What is supplier due diligence?
Supply chains are where many of the most significant sustainability risks and impacts sit, from labour and working conditions to environmental harm and climate-related exposure. Expectations are rising across customers, investors and regulators for organisations to demonstrate a structured, risk-based approach that goes beyond policy statements.
Our supplier due diligence service helps you identify, prioritise and address material social (human rights) and environmental risks across your value chain, using recognised frameworks such as the OECD Guidelines, ILO standards and the UN Guiding Principles.
We then embed due diligence into the way the business operates by integrating it into procurement and supplier management, strengthening governance and executive accountability and ensuring mitigation actions are clearly owned and tracked.
What this service covers.
Our supplier due diligence service includes segmentation and mapping of supplier networks, structured risk screening across human rights, environmental and carbon topics and materiality assessment across suppliers, commodities and geographies. We assess alignment with CSRD, CSDDD and modern slavery requirements and identify governance or documentation gaps that may expose the organisation to regulatory or reputational risk.
The service also includes development of prioritised mitigation plans with clear ownership, integration of escalation routes within procurement governance and production of board-ready reporting outputs that support executive oversight and defensible disclosure.
Value and benefits.
Our supplier due diligence service follows the OECD Guidelines, ILO standards and the UN Guiding Principles to establish a structured, risk-based process across your value chain.
It enables organisations to understand where material social (human rights) and environmental risks sit across suppliers, commodities and geographies, and to prioritise action in line with the severity and likelihood of impact.

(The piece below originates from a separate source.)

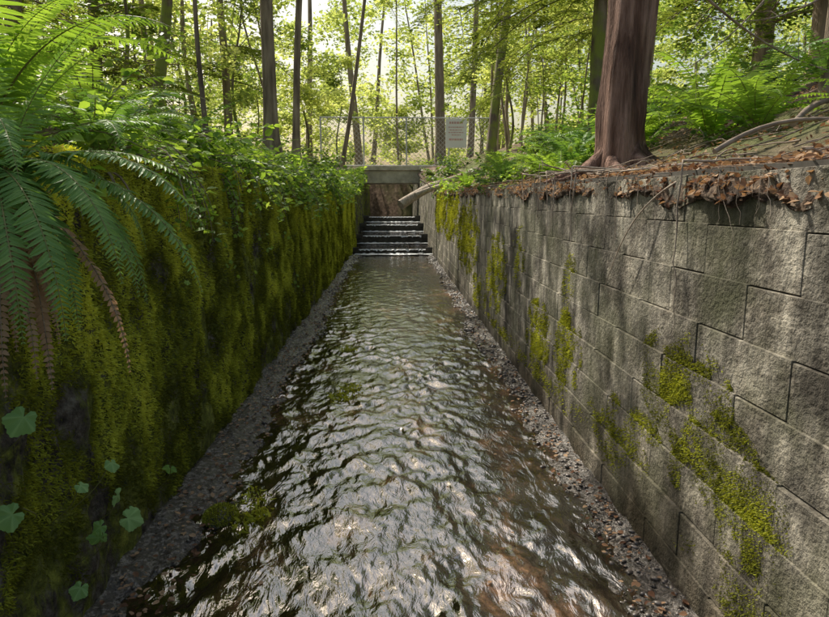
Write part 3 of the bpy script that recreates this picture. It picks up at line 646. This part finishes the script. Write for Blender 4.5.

This creates clarity on where leverage exists and where focused intervention is required.
Due diligence is strengthened through the evaluation of existing governance, controls and accountability structures, ensuring alignment with regulatory expectations under CSRD, CSDDD and modern slavery legislation while remaining commercially practical.
Crucially, the service embeds due diligence into procurement and enterprise risk management, with clear ownership of mitigation actions, defined escalation pathways and governance structures that support informed executive oversight and transparent disclosure.
Frequently asked questions.
How is this different from general supplier monitoring?
Supplier monitoring typically focuses on collecting data or conducting periodic assessments. Supply chain due diligence, as defined by the OECD and UN Guiding Principles, is a structured, risk-based process that prioritises the most severe social and environmental risks, requires documented mitigation and remediation, and embeds accountability within governance and decision-making structures. It moves organisations from monitoring only to active risk management.
Will this meet CSRD, CSDDD and other regulatory requirements?
The service is designed in line with internationally recognised due diligence frameworks and evolving regulatory expectations, including CSRD, CSDDD and modern slavery legislation. It establishes a defensible, evidence-based approach that supports regulatory alignment and transparent disclosure. Final compliance outcomes will depend on how the system is implemented and maintained within the organisation.
Do we need full supply chain visibility to begin?
Effective due diligence requires a structured and proportionate risk-based approach that prioritises the most significant social and environmental risks and builds depth and coverage over time.
How does this integrate with procurement?
Risk prioritisation and mitigation planning should be embedded within procurement governance and supplier management processes. This ensures that due diligence informs supplier selection, contract management and ongoing performance review, rather than operating as a standalone compliance exercise.
Does this drive organisational change?
Effective due diligence requires clear ownership, defined mitigation pathways and governance integration. By embedding accountability across sustainability, procurement, risk and leadership teams, organisations move from policy-led compliance to coordinated, cross-functional risk management.